Oh, and i just had to share: my primary complaint with GURPS books, and what keeps me from buying more of them? Way too crunchy, with too much of the content expressed only as mechanics (as opposed to being redundantly expressed in both fluff and crunch forms). So maybe my perception is similar to the general markets, and part of why the GURPS books sell is the plentitude of crunch within, and that's why a rules-lite equivalent wouldn't work--because you'd be stripping out a significant chunk of what makes them sell.
 

woodelf said:
Well, this gets to "what's 'lite'?" Frex, lots of people refer to Cinematic Unisystem (B:tVS RPG) and Storyteller as 'rules-lite'. Personally, i don't think they've really gotten anywhere near the threshhold....

I don't disagree with you. But since this is a d20 website, most people use the term "rules light" to simply refer to games "lighter than 3e".
 

This assessment of reality discussion is interesting to me. I wonder if anyone is interested in discussing how it relates back to elements of the game that are not covered by the rules, such as, well, character interactions?
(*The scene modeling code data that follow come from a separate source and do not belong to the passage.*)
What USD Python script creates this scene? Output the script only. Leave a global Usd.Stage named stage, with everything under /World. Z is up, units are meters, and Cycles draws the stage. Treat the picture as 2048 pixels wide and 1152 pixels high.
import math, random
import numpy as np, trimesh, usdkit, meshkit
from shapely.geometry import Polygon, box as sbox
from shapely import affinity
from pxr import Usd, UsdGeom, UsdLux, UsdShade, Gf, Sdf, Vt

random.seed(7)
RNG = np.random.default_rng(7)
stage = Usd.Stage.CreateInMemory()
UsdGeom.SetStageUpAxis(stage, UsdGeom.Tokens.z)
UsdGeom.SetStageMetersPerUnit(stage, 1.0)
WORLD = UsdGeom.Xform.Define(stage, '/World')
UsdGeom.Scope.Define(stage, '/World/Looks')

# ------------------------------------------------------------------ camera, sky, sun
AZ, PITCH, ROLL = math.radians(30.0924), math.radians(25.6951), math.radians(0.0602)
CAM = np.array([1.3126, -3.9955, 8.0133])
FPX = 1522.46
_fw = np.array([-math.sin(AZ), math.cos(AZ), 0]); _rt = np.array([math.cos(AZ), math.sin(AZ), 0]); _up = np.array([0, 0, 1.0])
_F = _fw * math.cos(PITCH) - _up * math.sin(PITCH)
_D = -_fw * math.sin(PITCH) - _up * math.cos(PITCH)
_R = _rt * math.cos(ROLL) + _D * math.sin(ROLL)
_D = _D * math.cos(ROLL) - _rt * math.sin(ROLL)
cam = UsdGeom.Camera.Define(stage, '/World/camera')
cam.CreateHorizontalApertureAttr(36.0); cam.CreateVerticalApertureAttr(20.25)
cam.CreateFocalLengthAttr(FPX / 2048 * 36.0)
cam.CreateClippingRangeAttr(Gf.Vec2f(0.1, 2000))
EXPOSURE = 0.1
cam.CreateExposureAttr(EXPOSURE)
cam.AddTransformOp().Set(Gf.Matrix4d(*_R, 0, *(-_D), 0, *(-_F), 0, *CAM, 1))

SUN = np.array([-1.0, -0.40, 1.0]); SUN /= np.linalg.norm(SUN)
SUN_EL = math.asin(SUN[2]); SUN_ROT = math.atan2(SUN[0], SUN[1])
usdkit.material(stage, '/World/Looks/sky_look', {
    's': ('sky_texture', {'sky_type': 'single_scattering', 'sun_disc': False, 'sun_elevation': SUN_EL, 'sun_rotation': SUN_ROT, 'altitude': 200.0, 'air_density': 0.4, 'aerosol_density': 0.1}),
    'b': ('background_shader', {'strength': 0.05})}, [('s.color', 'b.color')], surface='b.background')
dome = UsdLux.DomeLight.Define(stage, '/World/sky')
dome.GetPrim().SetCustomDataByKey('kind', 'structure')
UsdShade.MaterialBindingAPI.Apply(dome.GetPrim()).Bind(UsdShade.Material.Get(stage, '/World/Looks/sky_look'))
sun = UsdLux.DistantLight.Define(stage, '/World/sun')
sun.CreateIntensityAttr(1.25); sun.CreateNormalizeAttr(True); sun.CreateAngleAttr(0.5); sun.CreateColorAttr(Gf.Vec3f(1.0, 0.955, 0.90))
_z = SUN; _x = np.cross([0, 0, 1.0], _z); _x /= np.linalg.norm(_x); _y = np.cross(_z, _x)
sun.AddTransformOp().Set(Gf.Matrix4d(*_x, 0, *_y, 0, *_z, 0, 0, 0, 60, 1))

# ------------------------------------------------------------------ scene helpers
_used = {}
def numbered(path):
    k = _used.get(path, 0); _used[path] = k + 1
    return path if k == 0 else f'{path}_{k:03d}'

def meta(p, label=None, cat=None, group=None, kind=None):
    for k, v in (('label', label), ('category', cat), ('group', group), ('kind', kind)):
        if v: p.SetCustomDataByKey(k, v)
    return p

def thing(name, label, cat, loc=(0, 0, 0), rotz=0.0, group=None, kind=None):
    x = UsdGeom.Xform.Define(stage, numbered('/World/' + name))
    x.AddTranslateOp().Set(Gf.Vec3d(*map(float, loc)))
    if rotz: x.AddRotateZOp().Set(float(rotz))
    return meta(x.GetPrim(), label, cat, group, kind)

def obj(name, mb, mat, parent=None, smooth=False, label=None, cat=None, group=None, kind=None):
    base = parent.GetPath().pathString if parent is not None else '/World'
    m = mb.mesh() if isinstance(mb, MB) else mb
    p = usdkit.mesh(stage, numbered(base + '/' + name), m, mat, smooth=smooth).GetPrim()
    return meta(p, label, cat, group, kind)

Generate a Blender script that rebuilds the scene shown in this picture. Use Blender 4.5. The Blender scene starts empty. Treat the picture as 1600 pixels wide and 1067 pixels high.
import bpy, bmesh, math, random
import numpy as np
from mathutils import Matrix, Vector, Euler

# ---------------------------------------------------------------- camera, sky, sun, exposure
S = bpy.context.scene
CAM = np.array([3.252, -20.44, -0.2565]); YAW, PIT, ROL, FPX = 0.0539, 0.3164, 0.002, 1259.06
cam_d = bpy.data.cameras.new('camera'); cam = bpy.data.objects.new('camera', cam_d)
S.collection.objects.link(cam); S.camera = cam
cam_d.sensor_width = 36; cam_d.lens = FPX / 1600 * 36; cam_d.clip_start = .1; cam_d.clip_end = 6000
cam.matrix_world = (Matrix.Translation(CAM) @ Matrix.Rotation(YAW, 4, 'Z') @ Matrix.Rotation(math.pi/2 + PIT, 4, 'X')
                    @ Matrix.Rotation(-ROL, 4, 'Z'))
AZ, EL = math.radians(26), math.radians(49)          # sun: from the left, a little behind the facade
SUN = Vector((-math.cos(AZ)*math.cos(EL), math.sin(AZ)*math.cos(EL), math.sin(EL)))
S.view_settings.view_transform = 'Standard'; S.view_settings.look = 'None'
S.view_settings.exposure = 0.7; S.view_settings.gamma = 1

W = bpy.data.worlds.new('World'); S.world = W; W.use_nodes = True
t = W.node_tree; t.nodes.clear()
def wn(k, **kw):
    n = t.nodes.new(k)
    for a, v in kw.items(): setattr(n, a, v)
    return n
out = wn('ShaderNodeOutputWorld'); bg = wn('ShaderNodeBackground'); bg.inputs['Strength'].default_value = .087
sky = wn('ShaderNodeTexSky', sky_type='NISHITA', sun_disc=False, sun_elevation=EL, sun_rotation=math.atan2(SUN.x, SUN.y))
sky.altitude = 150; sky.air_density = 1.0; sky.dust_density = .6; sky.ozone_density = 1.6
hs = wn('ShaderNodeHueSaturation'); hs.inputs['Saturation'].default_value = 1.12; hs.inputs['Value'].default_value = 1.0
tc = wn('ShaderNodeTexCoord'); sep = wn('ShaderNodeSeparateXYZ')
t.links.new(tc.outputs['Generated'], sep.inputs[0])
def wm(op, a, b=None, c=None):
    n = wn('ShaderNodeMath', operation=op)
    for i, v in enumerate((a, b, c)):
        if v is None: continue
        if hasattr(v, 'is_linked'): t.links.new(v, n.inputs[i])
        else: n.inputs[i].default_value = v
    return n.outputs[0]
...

The reason I'm curious about it is that I could see there being far more disagreements in perception (or however you want to phrase AOR) with things like interacting with NPCs. I mean, a pit's a pit, you jump it or you don't, but people are very complex things to interact with.

Is part of it perhaps that when it comes to NPC reactions, players just go "OK, this I cede to GM fiat" and roll with it?

I ask partially because I'm fascinated that so many rules-heavy systems are either rules-light or no rules at all for things like character-to-character interaction, and partially because I have a group where the one thing the players are most likely to battle with me about is how a NPC might respond to something. (Okay, part of that's due to the fact that we have shared ownership and authorship of NPCs, but it's still relevant.)